Bank Century sendiri adalah bank berskala kecil dengan aset Rp15 triliun ketika bailout terjadi. Pemerintah melalui Lembaga Penjamin Simpanan menyuntikkan dana sebesar Rp6,7 triliun dalam empat tahap, yaitu November 2008 hingga Juli 2009. Tetapi, dugaan korupsi kian membayangi pemberi kebijakan itu: Komite Stabilitas Sistem Keuangan—Menteri Keuangan Sri Mulyani dan Gubernur Bank Indonesia Boediono—sebagai otoritas dalam keputusan penggelontoran dana. Demikian pula, mengenai siapa saja yang mendapatkan kucuran uang tersebut.
Peneliti Aspirasi Indonesia Research Institute Yanuar Rizky meyakini kasus Bank Century adalah episentrum persoalan belakangan ini. Jalan satu-satunya, kata dia, adalah pengusutan KPK hingga rampung. Siapa yang diduga menerima suap. Apa perbuatan melawan hukum para eksekutor kebijakan hingga yang diuntungkan atas pencairan itu. Bukan oleh kepolisian atau Kejaksaan Agung. Yanuar berpendapat audit investigatif Badan Pemeriksa Keuangan tidak menggambarkan secara sempurna persoalan Bank Century.

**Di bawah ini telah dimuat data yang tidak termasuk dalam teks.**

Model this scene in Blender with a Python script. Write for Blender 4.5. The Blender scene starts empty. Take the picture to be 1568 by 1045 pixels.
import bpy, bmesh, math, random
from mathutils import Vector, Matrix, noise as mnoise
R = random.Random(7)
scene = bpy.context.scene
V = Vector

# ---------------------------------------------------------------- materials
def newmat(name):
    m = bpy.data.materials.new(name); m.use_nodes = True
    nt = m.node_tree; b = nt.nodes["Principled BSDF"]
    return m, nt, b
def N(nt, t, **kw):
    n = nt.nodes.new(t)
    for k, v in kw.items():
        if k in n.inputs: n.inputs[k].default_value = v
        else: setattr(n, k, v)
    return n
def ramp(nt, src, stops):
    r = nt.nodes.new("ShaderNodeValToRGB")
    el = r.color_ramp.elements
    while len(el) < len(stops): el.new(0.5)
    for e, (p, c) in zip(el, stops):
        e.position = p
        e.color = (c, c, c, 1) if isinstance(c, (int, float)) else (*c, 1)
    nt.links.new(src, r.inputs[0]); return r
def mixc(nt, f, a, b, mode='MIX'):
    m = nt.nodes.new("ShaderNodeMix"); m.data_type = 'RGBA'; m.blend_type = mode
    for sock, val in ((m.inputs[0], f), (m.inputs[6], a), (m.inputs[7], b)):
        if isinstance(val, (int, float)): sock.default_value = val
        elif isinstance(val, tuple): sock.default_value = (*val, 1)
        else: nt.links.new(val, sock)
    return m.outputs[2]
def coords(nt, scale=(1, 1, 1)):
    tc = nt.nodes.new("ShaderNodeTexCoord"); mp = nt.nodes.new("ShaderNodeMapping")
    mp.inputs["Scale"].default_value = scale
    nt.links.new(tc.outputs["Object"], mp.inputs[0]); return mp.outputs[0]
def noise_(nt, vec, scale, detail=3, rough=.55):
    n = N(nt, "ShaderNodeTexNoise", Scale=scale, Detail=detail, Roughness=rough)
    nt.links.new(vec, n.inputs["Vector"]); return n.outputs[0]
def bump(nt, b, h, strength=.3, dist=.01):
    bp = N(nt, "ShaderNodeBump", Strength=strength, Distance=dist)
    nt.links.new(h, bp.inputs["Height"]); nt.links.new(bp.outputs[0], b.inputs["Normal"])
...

“KPK harus menuntaskan perkara ini. Dia didukung luas oleh publik karena kewenangannya yang demikian besar dan lebih independen. ” katanya.
Tak hanya Yanuar yang meyakini kemampuan KPK, tapi juga gelombang dukungan dari para publik. KPK memang punya beban sekaligus tanggung jawab besar. Dia telah menjadi simbol terakhir pemberantasan tindak pidana korupsi. Tak macam sinisme Emerson terhadap kepolisian dan kejaksaan.
Akhir November 2009, saya mengucapkan selamat kepada Chandra Hamzah melalui SMS setelah konfirmasi terbitnya surat ketetapan penghentian penuntutan. Juga kepada penasihat hukum Bibit Rianto dalam sebuah pertemuan. Pesan pendek itu sekaligus mengingatkan “hutang-hutang” yang harus dibayar keduanya usai kembali ke KPK. Pengusutan Susno Duadji serta kebijakan dana talangan Rp6,7 triliun. Seperti harapan para mahasiwa yang pernah berkemah di depan kantor KPK. Sesuai keinginan kelompok aktifis antikorupsi yang kini marak turun ke jalan. Mereka ingin mewakili kegelisahan publik.